The objective limits are set by the fact that a minimum number of hours – necessary labour – in the working day are required to produce the value of the commodities required to reproduce the labour-power itself. This minimum is dependent upon the general level of development of social productivity within the particular society at that time.  This development itself is a function of capital accumulation, and of the ability of society to set aside some surplus labour-time to develop science and technology, as well as the drive of a section of society to engage in such development.

Secondly, the same effect can be achieved by increasing the intensity of labour during the same length of working day. Increased intensity should not be confused with increased productivity, the latter being the basis of relative surplus value. Marx gives examples of how textile capitalists used to speed up the machines. In car factories it was achieved by speeding up the assembly line. The worker produces more value during the working day, and again this can be divided between surplus value and wages. This is increased intensity of labour. Increased productivity arises, because a better machine is introduced, which enables a given amount of labour to produce more, even at the same intensity. 

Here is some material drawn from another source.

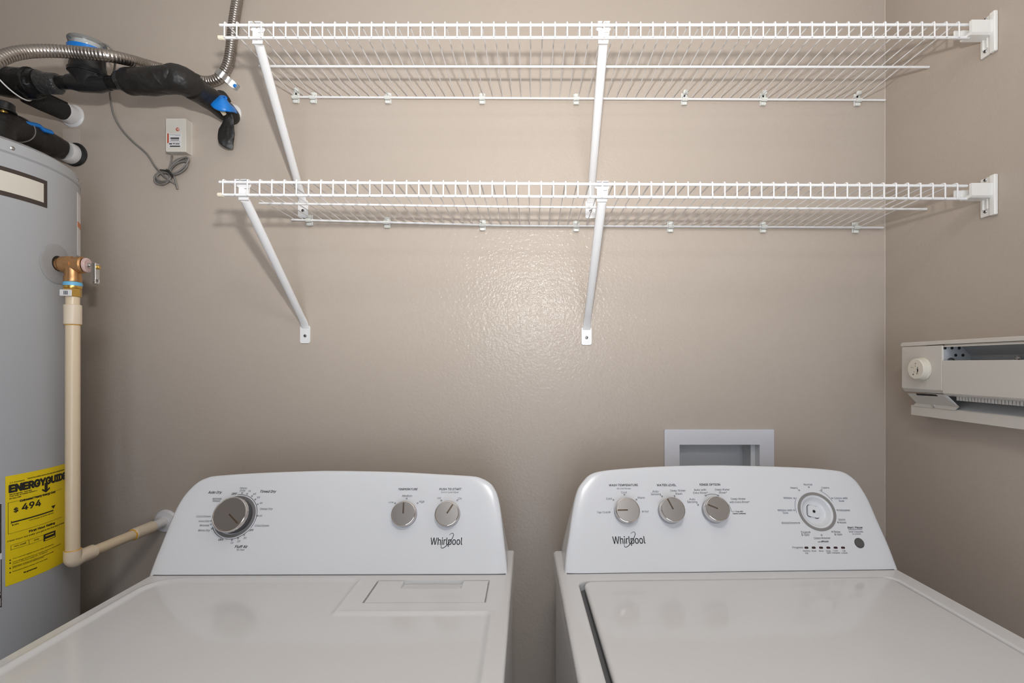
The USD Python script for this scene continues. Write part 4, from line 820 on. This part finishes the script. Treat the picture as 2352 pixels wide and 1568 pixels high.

Absolute surplus value becomes a secondary factor for capital, as machine industry and technology progresses, because, increasingly, as it becomes possible to produce the necessaries required for the reproduction of labour-power in a smaller and smaller time, so, even with a constant working-day, necessary labour shrinks and surplus labour increases. But, even with a smaller proportion of the working-day accounted for by necessary labour, the amount and range of use values that the workers are able to obtain as wages increases, so that their living standards rise, at the same time that profits rise at an even faster pace.